Written instruction:
Copy the first line of the material below and every later line through the line containing "return Vector(((px-CX)*Y/F, Y, CAM.z-(py-CY)*Y/F))", without any other output.

_____

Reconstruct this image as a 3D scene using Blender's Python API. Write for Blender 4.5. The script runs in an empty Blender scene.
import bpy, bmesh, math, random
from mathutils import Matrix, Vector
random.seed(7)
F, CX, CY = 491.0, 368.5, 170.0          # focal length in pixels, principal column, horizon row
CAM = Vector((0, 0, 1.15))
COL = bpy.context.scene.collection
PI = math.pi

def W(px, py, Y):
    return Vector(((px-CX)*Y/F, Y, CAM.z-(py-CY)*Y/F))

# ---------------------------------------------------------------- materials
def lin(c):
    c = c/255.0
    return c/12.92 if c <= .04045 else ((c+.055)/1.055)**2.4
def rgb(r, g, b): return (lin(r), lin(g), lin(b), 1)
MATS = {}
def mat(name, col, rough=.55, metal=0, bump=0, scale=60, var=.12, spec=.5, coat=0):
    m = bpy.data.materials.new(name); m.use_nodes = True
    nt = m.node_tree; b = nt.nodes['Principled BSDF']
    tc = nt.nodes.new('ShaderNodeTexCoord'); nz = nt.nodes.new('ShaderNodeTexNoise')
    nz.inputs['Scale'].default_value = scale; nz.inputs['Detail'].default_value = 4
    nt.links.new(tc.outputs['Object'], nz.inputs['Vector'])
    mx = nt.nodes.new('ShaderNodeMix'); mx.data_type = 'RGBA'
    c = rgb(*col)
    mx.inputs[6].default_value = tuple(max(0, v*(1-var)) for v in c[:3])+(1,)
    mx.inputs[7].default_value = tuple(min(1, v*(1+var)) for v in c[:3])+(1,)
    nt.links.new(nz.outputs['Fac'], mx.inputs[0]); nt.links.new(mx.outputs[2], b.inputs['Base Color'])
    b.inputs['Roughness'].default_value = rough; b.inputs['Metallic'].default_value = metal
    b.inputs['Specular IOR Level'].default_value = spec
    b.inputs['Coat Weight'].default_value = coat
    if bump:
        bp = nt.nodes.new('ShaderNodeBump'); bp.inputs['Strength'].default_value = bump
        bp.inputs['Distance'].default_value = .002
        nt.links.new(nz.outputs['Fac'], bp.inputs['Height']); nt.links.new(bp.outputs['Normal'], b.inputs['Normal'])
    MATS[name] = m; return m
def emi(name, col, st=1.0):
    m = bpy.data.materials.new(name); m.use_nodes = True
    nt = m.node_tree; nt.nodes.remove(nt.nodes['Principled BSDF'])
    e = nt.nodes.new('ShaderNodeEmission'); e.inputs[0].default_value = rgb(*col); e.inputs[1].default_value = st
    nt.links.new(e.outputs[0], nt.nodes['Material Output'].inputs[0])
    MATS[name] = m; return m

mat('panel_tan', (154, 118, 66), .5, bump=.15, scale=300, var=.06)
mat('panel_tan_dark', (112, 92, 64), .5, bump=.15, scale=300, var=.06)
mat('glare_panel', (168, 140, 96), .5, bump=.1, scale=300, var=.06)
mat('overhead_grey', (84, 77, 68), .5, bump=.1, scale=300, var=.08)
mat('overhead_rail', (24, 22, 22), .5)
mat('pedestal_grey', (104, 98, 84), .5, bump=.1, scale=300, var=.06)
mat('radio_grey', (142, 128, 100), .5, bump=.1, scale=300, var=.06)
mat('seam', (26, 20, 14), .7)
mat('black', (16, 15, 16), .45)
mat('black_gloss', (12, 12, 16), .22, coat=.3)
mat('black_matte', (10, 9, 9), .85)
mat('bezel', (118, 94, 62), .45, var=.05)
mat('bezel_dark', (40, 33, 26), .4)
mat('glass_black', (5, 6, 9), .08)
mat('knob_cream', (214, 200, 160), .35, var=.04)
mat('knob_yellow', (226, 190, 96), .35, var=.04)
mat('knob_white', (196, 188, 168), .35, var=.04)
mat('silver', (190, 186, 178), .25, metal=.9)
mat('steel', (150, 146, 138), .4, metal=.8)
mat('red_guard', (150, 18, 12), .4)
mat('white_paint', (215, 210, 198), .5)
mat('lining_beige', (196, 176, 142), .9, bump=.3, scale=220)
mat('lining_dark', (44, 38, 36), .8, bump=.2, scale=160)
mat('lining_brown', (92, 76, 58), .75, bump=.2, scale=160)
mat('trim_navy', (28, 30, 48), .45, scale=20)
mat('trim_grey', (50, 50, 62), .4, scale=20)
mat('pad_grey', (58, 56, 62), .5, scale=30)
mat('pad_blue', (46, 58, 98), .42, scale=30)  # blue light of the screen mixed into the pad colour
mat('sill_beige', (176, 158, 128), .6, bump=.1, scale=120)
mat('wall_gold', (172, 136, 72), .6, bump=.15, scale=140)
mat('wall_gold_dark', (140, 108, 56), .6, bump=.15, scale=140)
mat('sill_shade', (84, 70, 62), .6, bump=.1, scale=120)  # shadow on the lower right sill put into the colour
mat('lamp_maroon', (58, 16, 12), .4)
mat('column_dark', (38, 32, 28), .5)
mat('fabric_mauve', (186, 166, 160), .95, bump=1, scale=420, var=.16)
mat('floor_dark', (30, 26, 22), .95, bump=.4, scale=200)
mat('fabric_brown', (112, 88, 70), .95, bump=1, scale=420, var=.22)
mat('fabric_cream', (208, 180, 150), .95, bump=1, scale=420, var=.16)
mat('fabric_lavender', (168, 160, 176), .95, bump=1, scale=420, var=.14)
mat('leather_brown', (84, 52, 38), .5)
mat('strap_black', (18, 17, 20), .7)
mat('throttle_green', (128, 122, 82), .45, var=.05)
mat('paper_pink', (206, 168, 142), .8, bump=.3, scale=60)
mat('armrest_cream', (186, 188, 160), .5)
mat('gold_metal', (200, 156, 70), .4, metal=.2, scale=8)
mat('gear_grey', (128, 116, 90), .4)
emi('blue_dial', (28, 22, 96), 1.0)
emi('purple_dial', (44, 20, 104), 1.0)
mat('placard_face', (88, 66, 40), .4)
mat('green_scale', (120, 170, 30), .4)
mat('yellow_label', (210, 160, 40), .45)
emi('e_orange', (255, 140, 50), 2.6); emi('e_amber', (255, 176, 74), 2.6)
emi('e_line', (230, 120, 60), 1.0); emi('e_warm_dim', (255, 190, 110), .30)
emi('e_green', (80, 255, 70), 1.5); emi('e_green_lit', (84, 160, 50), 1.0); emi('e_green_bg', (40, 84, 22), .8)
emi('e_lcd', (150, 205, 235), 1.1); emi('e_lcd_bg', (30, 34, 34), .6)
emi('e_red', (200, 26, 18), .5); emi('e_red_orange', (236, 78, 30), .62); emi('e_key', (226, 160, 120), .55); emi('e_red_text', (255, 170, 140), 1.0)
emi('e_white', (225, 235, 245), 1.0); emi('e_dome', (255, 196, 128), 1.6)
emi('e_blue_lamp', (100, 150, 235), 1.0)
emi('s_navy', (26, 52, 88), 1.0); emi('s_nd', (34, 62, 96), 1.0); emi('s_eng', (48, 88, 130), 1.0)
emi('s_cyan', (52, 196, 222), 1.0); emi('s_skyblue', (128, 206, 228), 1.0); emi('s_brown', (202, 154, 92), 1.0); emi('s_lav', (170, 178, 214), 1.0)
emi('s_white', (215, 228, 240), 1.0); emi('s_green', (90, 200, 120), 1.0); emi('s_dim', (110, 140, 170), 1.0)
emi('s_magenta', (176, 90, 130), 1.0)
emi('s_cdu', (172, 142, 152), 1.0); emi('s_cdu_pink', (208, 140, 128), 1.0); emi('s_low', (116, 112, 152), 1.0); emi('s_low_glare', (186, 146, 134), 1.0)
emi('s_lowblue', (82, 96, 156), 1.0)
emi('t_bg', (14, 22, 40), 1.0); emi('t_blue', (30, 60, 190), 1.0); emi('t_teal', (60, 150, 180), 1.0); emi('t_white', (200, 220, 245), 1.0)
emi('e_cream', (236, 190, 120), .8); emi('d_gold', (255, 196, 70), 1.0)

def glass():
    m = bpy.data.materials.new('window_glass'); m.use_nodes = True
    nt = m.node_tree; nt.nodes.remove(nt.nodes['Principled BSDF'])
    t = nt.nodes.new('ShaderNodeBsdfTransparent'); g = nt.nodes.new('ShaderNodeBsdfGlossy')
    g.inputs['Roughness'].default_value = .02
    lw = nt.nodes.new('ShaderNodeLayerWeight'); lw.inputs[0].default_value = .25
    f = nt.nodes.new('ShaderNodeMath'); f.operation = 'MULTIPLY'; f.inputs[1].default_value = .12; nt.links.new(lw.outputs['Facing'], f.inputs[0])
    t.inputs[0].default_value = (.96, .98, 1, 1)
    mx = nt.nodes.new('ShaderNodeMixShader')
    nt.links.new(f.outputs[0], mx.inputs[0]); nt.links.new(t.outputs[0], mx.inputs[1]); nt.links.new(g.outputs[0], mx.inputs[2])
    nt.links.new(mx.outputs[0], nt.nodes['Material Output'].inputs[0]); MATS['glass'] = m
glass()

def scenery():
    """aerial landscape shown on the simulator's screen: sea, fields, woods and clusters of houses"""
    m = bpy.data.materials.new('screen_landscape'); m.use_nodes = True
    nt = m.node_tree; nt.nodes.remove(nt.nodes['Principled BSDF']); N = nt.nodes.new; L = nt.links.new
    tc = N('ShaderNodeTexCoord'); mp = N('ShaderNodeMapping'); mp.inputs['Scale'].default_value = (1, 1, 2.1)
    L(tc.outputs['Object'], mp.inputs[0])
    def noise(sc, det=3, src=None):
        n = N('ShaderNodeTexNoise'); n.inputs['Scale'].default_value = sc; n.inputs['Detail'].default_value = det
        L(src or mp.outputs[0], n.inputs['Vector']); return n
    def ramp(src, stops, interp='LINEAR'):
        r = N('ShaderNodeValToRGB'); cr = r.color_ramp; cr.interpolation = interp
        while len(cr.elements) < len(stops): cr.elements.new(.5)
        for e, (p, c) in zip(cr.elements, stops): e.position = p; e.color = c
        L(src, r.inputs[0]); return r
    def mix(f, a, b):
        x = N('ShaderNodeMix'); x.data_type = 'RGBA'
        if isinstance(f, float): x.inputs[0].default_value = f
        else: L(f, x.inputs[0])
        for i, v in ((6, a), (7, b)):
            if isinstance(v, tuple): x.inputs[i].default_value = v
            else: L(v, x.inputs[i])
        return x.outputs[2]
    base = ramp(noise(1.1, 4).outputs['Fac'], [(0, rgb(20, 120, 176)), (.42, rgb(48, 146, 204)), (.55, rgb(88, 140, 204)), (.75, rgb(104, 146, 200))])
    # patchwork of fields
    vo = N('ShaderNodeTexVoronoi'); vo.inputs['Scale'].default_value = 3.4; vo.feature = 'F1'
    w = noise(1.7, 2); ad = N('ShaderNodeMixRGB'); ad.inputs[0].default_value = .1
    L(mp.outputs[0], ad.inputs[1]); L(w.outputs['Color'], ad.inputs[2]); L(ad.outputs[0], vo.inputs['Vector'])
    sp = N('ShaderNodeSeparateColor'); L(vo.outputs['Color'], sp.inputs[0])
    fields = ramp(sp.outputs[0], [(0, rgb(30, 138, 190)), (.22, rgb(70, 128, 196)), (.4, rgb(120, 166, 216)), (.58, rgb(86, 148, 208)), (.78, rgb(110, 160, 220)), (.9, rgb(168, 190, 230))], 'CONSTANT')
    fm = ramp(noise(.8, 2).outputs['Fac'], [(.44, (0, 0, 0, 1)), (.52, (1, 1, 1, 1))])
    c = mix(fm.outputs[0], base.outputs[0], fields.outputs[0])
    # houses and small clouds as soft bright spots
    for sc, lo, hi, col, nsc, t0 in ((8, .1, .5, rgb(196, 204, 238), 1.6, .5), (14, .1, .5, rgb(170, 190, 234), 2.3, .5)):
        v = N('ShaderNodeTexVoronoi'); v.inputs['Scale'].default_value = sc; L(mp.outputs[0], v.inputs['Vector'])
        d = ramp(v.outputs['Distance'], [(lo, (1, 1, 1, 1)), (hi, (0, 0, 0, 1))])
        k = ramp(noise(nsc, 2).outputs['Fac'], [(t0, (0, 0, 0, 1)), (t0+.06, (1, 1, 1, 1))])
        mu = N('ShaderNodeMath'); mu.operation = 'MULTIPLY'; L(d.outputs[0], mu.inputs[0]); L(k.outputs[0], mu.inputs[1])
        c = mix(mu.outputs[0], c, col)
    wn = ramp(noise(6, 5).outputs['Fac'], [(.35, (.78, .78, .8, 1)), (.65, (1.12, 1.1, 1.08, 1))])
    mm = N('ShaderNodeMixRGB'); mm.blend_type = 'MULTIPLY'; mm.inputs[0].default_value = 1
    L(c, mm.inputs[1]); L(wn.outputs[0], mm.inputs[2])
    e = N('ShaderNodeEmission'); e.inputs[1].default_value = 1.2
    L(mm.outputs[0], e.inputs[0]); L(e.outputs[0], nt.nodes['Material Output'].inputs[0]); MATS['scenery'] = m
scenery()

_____

Result of this task:
Reconstruct this image as a 3D scene using Blender's Python API. Write for Blender 4.5. The script runs in an empty Blender scene.
import bpy, bmesh, math, random
from mathutils import Matrix, Vector
random.seed(7)
F, CX, CY = 491.0, 368.5, 170.0          # focal length in pixels, principal column, horizon row
CAM = Vector((0, 0, 1.15))
COL = bpy.context.scene.collection
PI = math.pi

def W(px, py, Y):
    return Vector(((px-CX)*Y/F, Y, CAM.z-(py-CY)*Y/F))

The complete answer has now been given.